Make SD your live in servant until she gains clarity and launches. Her compensation is room and board.

CLove's picture

One of my issues with SO is that he has the attitude that his daughters cannot accomplish the chores in the same amount of time to his standards, so he just does it himself. When Winona does anything like cleaning, she lies about it, does it halfway, or blows it off completely (usually something I ask for). The last weekend we asked her to sweep the kitchen floor. She swept the dirt off the kitchen floor and onto the living room rug. Which wasn't then vacuumed. We asked her to please clean the bathroom. She had just had a temper tantrum, and said to SO "I have all night to do it." We went out and came home at 12 midnight, after dancing and having fun, and it was not accomplished. SO then woke her up, and she sprayed some Clorox here and there.

SO feels like she is useless, therefore why ask her to do anything?

The crux of it, is that she helps with grandma, who is 95, and to him that is priceless, and worthwhile. To me, I want help in the household, I want her to do SOMETHING, and not just sit around, demanding we go out and buy her sushi.

CLove's picture

I told SO he really needed to be tougher on her - he had let her loose to her own devices so long she had absolutely no structure and could not create the structure on her own, by herself. She has no self-discipline and no integrity.

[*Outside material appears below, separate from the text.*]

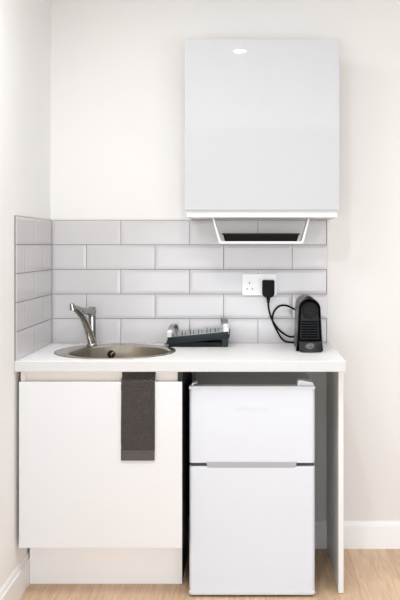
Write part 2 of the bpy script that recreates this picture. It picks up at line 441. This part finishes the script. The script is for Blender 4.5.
# black tray in the rack
bm = nb()
tz0, tz1 = zb_ + T + .0032, Z(233.2, 1.073)
def rr_(x0, x1, y0, y1, z, r=.012): return [(x, y, z) for x, y in rrect(x0, x1, y0, y1, r)]
tx_0, tx_1 = X(221.8, 1.072), X(300.2, 1.072)
rings(bm, [rr_(tx_0 + .016, tx_1 - .016, -.238, -.19, tz0 + .003), rr_(tx_0 + .008, tx_1 - .008, -.25, -.182, tz1 - .006), rr_(tx_0 + .007, tx_1 - .007, -.252, -.18, tz1),
           rr_(tx_0, tx_1, -.259, -.173, tz1), rr_(tx_0, tx_1, -.259, -.173, tz1 - .005), rr_(tx_0 + .005, tx_1 - .005, -.253, -.179, tz1 - .007), rr_(tx_0 + .012, tx_1 - .012, -.243, -.187, tz0), ], True, True)
tag(obj('oven_tray', bm, M['tray_black']), 'shallow black tray with a rim lying in the white hanging rack', 'tray')

# ------------------------------------------------------------------ double wall socket and plug
ys = -.0095
so = thing('wall_socket', 'white double wall socket with a switch on the grey tiles', 'socket', (X(259.3, 1.003), ys, Z(284.7, 1.003)))
bm = nb(); sx0, sx1, sz0, sz1 = X(242.2, 1.004), X(276.6, 1.004), Z(295.4, 1.004), Z(274.0, 1.004)
prism(bm, rrect(sx0, sx1, sz0, sz1, .004), ys - .0095, ys)
obj('plate', bm, M['socket'], so, True, .0012)
for px, py, w, h in ((249.5, 283.0, .0042, .0085), (247.0, 288.9, .0060, .0042), (252.4, 288.9, .0042, .0070)):
    bm = nb(); c = (X(px, 1.004), Z(py, 1.004)); box(bm, c[0] - w/2, c[0] + w/2, ys - .0102, ys - .008, c[1] - h/2, c[1] + h/2)
    obj('pin_hole', bm, M['hole'], so, False)
for px in (258.0,):
    bm = nb(); c = (X(px, 1.004), Z(280.2, 1.004)); prism(bm, rrect(c[0] - .0075, c[0] + .0075, c[1] - .010, c[1] + .010, .002), ys - .0125, ys - .008)
    obj('switch', bm, M['socket'], so, True, .001)

pg = thing('power_plug', 'black three-pin plug with a looping cord in the right half of the socket', 'plug', (X(268.5, 1.01), ys - .0096, Z(288, 1.01)))
bm = nb()
cxp = X(268.4, 1.012); zpt, zpb = Z(280.2, 1.012), Z(297.2, 1.012); hw = .0270
prof = [(-hw + .003, zpt), (hw - .003, zpt), (hw, zpt - .004), (hw, zpb + .014), (hw * .78, zpb + .002), (hw * .3, zpb - .003), (-hw * .3, zpb - .003), (-hw * .78, zpb + .002), (-hw, zpb + .014), (-hw, zpt - .004)]
prism(bm, [(cxp + a, b) for a, b in prof], ys - .038, ys - .0097)
obj('plug_body', bm, M['black'], pg, True, .004, 3)
bm = nb(); tube(bm, [(cxp, ys - .024, zpb + .004), (cxp, ys - .025, zpb - .010), (cxp, ys - .026, zpb - .026)], [.0095, .0080, .0055], 14)
obj('strain_relief', bm, M['black'], pg)
cs = [(268.4, 301), (268.6, 307), (270.0, 314), (273.0, 321.5), (277.8, 328.6), (284.0, 334.0), (290.5, 336.9), (296.0, 335.6)]
C1 = [Vector((X(a, 1.0135 - .0006 * i), yy(1.0135 - .0006 * i), Z(b, 1.0135 - .0006 * i))) for i, (a, b) in enumerate(cs)]
back = [Vector((.228, -.034, .965)), Vector((.240, -.033, 1.00)), Vector((.232, -.034, 1.045))]
cs2 = [(296.8, 310.8), (292.5, 308.3), (287.0, 305.8), (281.0, 305.6), (276.0, 308.8), (273.0, 314.5), (272.6, 320.5), (275.2, 327.2), (278.6, 333.5), (281.6, 338.6), (286.0, 341.6), (291.5, 342.5), (297.0, 342.5)]
C2 = [Vector((X(a, 1.009), yy(1.009) - .006 * math.sin(i / 12 * PI), Z(b, 1.009))) for i, (a, b) in enumerate(cs2)]
bm = nb(); tube(bm, catmull(C1 + back + C2, 7), .0041, 10)
obj('cord', bm, M['black'], pg)

# ------------------------------------------------------------------ coffee machine
kx = .2535
km = thing('coffee_machine', 'black capsule coffee machine at the right end of the worktop', 'coffee machine', (kx, -.2, .9105))
kb = .9105
def arch(hb, hs, zs, zt, n=14, dx=0, z0=kb):
    """arch outline: half width hb at the base, hs at the shoulder height zs, crown at zt"""
    L_ = []
    for k in range(6):
        t = k / 5; L_.append((kx + dx - (hb + (hs - hb) * (t ** .7)), z0 + (zs - z0) * t))
    for k in range(1, n):
        a = PI - PI * k / n; L_.append((kx + dx + hs * math.cos(a), zs + (zt - zs) * math.sin(a) ** .92))
    for k in range(6):
        t = 1 - k / 5; L_.append((kx + dx + (hb + (hs - hb) * (t ** .7)), z0 + (zs - z0) * t))
    return L_
# rear shell
bm = nb()
A = [arch(.046, .038, 1.084, 1.120, dx=-.005), arch(.049, .042, 1.084, 1.130, dx=-.005), arch(.050, .044, 1.084, 1.131, dx=-.003), arch(.050, .044, 1.082, 1.127)]
rings(bm, [[(x, y, z) for x, z in a] for a, y in zip(A, (-.054, -.062, -.16, -.262))], True, True)
obj('rear_shell', bm, M['shell'], km)
# glossy lid strip over the top
bm = nb()
lid = [(kx - .001 + .030 * math.cos(a), 1.086 + .0455 * math.sin(a)) for a in [math.radians(150 - 120 * k / 10) for k in range(11)]]
lo2 = [(x, z - .006) for x, z in lid[::-1]]
prism(bm, [(x, z + .002) for x, z in lid] + lo2, -.245, -.075); obj('lever_lid', bm, M['blackgl'], km)
# front arch
bm = nb()
A = [arch(.0545, .0450, 1.079, 1.126), arch(.0560, .0460, 1.079, 1.127), arch(.0560, .0460, 1.079, 1.126), arch(.0530, .0430, 1.079, 1.121)]
I = arch(.043, .0355, 1.078, 1.112, z0=kb)
rings(bm, [[(x, y, z) for x, z in a] for a, y in zip(A, (-.240, -.246, -.290, -.2965))] + [[(x, -.290, z) for x, z in I]], True, True)
obj('front_shell', bm, M['blackgl'], km)
bm = nb()
hz = Z(310.8, 1.086)
def disc(r, y): return [(kx + .001 + r * math.cos(2*PI*k/40), y, hz + r * math.sin(2*PI*k/40)) for k in range(40)]
rings(bm, [disc(.0335, -.288), disc(.0335, -.301), disc(.0315, -.304), disc(.0295, -.303)], True, True)
obj('head_disc', bm, M['blackm'], km)
for k in range(7):
    z = .965 + k * .0105
    bm = nb(); box(bm, kx - .0345, kx + .0345, -.2985, -.288, z, z + .0055); obj('grille_rib', bm, M['rib'], km, True, .0015)
# drip tray with a bowed front
bm = nb()
def bow(z, y, w, d): 
    pts = [(kx + .001 + w * (t / 8), y - d * (1 - (t / 8) ** 2), z) for t in range(-8, 9)]
    return pts + [(kx + .001 + w, -.262, z), (kx + .001 - w, -.262, z)]
rings(bm, [bow(.9106, -.334, .0430, .012), bow(.9135, -.336, .0445, .0125), bow(.950, -.332, .0455, .011), bow(.9535, -.328, .0440, .011)], True, True)
dt = obj('drip_tray', bm, M['tray_front'], km)
bm = nb(); box(bm, kx - .036, kx + .038, -.328, -.300, .9532, .9555); obj('drip_grid', bm, M['black'], dt, True, .001)
# folded-hexagon monogram on the front, pale grey
ec = Vector((X(309.9, 1.1), 0, Z(346.2, 1.1)))
def emblem():
    bm = nb()
    def fy_(x): return -.336 - .0125 * (1 - ((x - kx - .001) / .0445) ** 2) - .0004
    def stroke(pts, w):
        P = catmull([(ec.x + a * .0165, 0, ec.z + b * .0100) for a, b in pts], 6)
        P = [Vector((p.x, fy_(p.x), p.z)) for p in P]
        tube(bm, P, w, 8, .35, (0, 1, 0))
    stroke([(-.55, -.75), (-1.0, -.25), (-.6, .45), (-.05, .95), (.35, .55), (.0, -.1), (-.2, -.6), (.2, -.95), (.6, -.45)], .00195)
    stroke([(.55, .75), (1.0, .25), (.75, -.5), (.35, -.9)], .00195)
    stroke([(-.7, -.15), (-.35, .45), (-.02, .5), (-.35, -.2), (-.45, -.8), (-.1, -1.0)], .0018)
    stroke([(.3, .95), (.75, .7), (.55, .1), (.35, -.25)], .0018)
    return bm
obj('emblem', emblem(), M['silver'], dt)

# ------------------------------------------------------------------ dish rack, tilted toward the sink
rx0, rx1 = X(166.4, 1.043), X(229.6, 1.043); ry0, ry1 = -.160, -.035
dr_ = thing('dish_rack', 'compact slate dish drainer with metal end loops, right of the sink', 'dish rack', ((rx0 + rx1) / 2, -.1, .9105))
slope = (Z(331.4, 1.043) - Z(337.6, 1.043)) / (rx1 - rx0)
def zl(x, z): return z + slope * (x - rx0)
ztop = Z(337.6, 1.043); zlow = .921
bm = nb()
def trayloop(ix, iy, z):
    return [(x, y, zl(x, z)) for x, y in rrect(rx0 + ix, rx1 - ix, ry0 + iy, ry1 - iy, .010, 4)]
rings(bm, [trayloop(.004, .004, zlow), trayloop(0, 0, zlow + .006), trayloop(0, 0, ztop), trayloop(.005, .005, ztop), trayloop(.006, .006, zlow + .01)], True, True)
obj('drip_tray', bm, M['slate'], dr_)
bm = nb(); box(bm, rx0 + .008, rx1 - .008, ry0 + .008, ry1 - .01, .9106, .930); obj('base', bm, M['slated'], dr_, True, .003)  # recessed base, coloured darker to carry the shadow under the tray
for fy_ in (ry0 + .012, ry1 - .014):
    bm = nb(); x = rx1 - .020; prism(bm, rrect(x - .012, x + .012, .9106, zl(x, zlow) + .006, .002, 3), fy_ - .009, fy_ + .009); obj('foot', bm, M['slate'], dr_, True, .002)
# drain lip reaching to the sink
bm = nb(); rings(bm, [[(rx0 + .030, y, z) for y, z in ((-.135, .922), (-.085, .922), (-.085, .928), (-.135, .928))],
                      [(rx0 - .012, y, z) for y, z in ((-.128, .9165), (-.092, .9165), (-.092, .920), (-.128, .920))]], True, True)
obj('drain_lip', bm, M['slated'], dr_, True, .001)
# bright metal insert with two rows of pegs
bm = nb()
def insl(i, z): return [(x, y, zl(x, z)) for x, y in rrect(rx0 + .006 + i, rx1 - .006 - i, ry0 + .006 + i, ry1 - .006 - i, .008, 4)]
rings(bm, [insl(.002, ztop - .004), insl(.002, ztop + .0015), insl(.010, ztop + .0015), insl(.012, ztop - .014)], False, True)
ins = obj('metal_insert', bm, M['satin'], dr_)
for row, y in enumerate((ry0 + .034, ry1 - .030)):
    for k in range(6):
        x = rx0 + .042 + k * .036 + row * .018
        if x > rx1 - .03: continue
        bm = nb(); tube(bm, [(x, y, zl(x, ztop - .016)), (x, y, zl(x, ztop + .006)), (x, y, zl(x, ztop + (.014 if (k + row) % 2 else .018)))], [.0022, .0014, .0010], 8)
        obj('peg', bm, M['slated'], dr_)
# end loops: broad metal bands arching front to back
def loop(xc, w, z_low, zh, bend, skew):
    bm = nb(); cyc = (ry0 + ry1) / 2; h = (ry1 - ry0) / 2 - .004
    path = [(-h, z_low)] + [(-h + 0, z_low + (zh - .035 - z_low) * .6)]
    arc = [(-h * math.cos(PI * k / 14), zh - .035 + .035 * math.sin(PI * k / 14)) for k in range(15)]
    path += arc + [(h, z_low + (zh - .035 - z_low) * .6), (h, z_low)]
    def ring(y, z, th):
        xo = bend * (z - z_low)
        return xo
    lp = []
    for i, (y, z) in enumerate(path):
        a = Vector(path[max(i-1, 0)]); b = Vector(path[min(i+1, len(path)-1)]); t = (b - a).normalized(); nrm = Vector((-t.y, t.x)) * .0022
        xo = xc + bend * (z - z_low) + skew * (y + h)
        lp.append([(xo - w/2, cyc + y + nrm.x, z + nrm.y), (xo + w/2, cyc + y + nrm.x, z + nrm.y), (xo + w/2, cyc + y - nrm.x, z - nrm.y), (xo - w/2, cyc + y - nrm.x, z - nrm.y)])
    rings(bm, lp, True, True)
    return bm
obj('end_loop', loop(rx0 + .0115, .019, zl(rx0, ztop) - .012, Z(325.0, 1.03), .05, .17), M['satin'], dr_, True)
obj('end_loop', loop(rx1 - .014, .022, zl(rx1, ztop) - .012, Z(318.4, 1.03), -.05, -.12), M['satin'], dr_, True)

# ------------------------------------------------------------------ ceiling downlight (mirrored in the cupboard door)
dl = thing('ceiling_downlight', 'round recessed ceiling spotlight mirrored in the wall cupboard door', 'light', (-.047, -1.86, 2.5))
bm = nb(); rings(bm, [circ(-.047, -1.86, r, z, 40) for r, z in ((.047, 2.4999), (.047, 2.497), (.040, 2.494), (.036, 2.4965), (.036, 2.4999))]); obj('ring', bm, M['rackwhite'], dl)
bm = nb(); cyl(bm, (-.047, -1.86, 2.4999), (-.047, -1.86, 2.4975), .036, 32); obj('lens', bm, M['lens'], dl)

# ------------------------------------------------------------------ light, world, camera
def area(name, loc, target, sx, sy, power, col):
    l = bpy.data.lights.new(name, 'AREA'); l.shape = 'RECTANGLE'; l.size = sx; l.size_y = sy; l.energy = power; l.color = col
    o = bpy.data.objects.new(name, l); COL.objects.link(o); o.location = loc
    o.rotation_euler = (Vector(target) - Vector(loc)).to_track_quat('-Z', 'Y').to_euler()
    return o
area('front_fill', (0, -6.2, .78), (-.3, 0, .7), 6.4, 1.5, 225, (.88, .94, 1))  # unseen fill added behind the camera, kept low to lift the lower fronts
def downlight(x, y, p, d):
    l = bpy.data.lights.new('downlight_or_fill', 'AREA'); l.shape = 'DISK'; l.size = d; l.energy = p; l.color = (.93, .965, 1)
    o = bpy.data.objects.new('downlight_or_fill', l); COL.objects.link(o); o.location = (x, y, 2.4945)
for x, y, p in ((-.047, -1.86, 12), (-.6, -1.45, 14), (1.15, -1.6, 12)): downlight(x, y, p, .06 if x == -.047 else .55)  # first is the mirrored spotlight; the two wide ones are unseen added fill
w = bpy.data.worlds.new('World'); scene.world = w; w.use_nodes = True
bg = w.node_tree.nodes['Background']; bg.inputs['Color'].default_value = (.91, .955, 1, 1); bg.inputs['Strength'].default_value = .50

cam = bpy.data.cameras.new('Camera'); co = bpy.data.objects.new('Camera', cam); COL.objects.link(co)
co.location = CAM; co.rotation_euler = (PI / 2, 0, 0)
cam.sensor_width = 36; cam.lens = F / 600 * 36; cam.shift_x = -48 / 600; cam.shift_y = -54.7 / 600; cam.clip_start = .05
scene.camera = co
scene.view_settings.view_transform = 'Standard'; scene.view_settings.look = 'None'
scene.view_settings.exposure = -0.30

Its all about what she feels she wants at any given time.

So - now she is signed up for her college classes, she is failing her last quarter of high-school, with no job in the pipeline and SO is expected to pay for things and expected to continue supporting her, as well as paying for half the college costs.

So frustrating. I will read and re-read your advice.

Rags's picture

Kids will perform to the standards that parents will tolerate. Tolerate nothing less than acceptable levels of performance and kids will do their chores to an acceptable standard.

The key, IMHO, is that the kid does the chore until it is done right. If that takes 15mins, good for the kid. It that takes 15hrs of rework and do-overs then so be it. The kid does it until it is done and done right.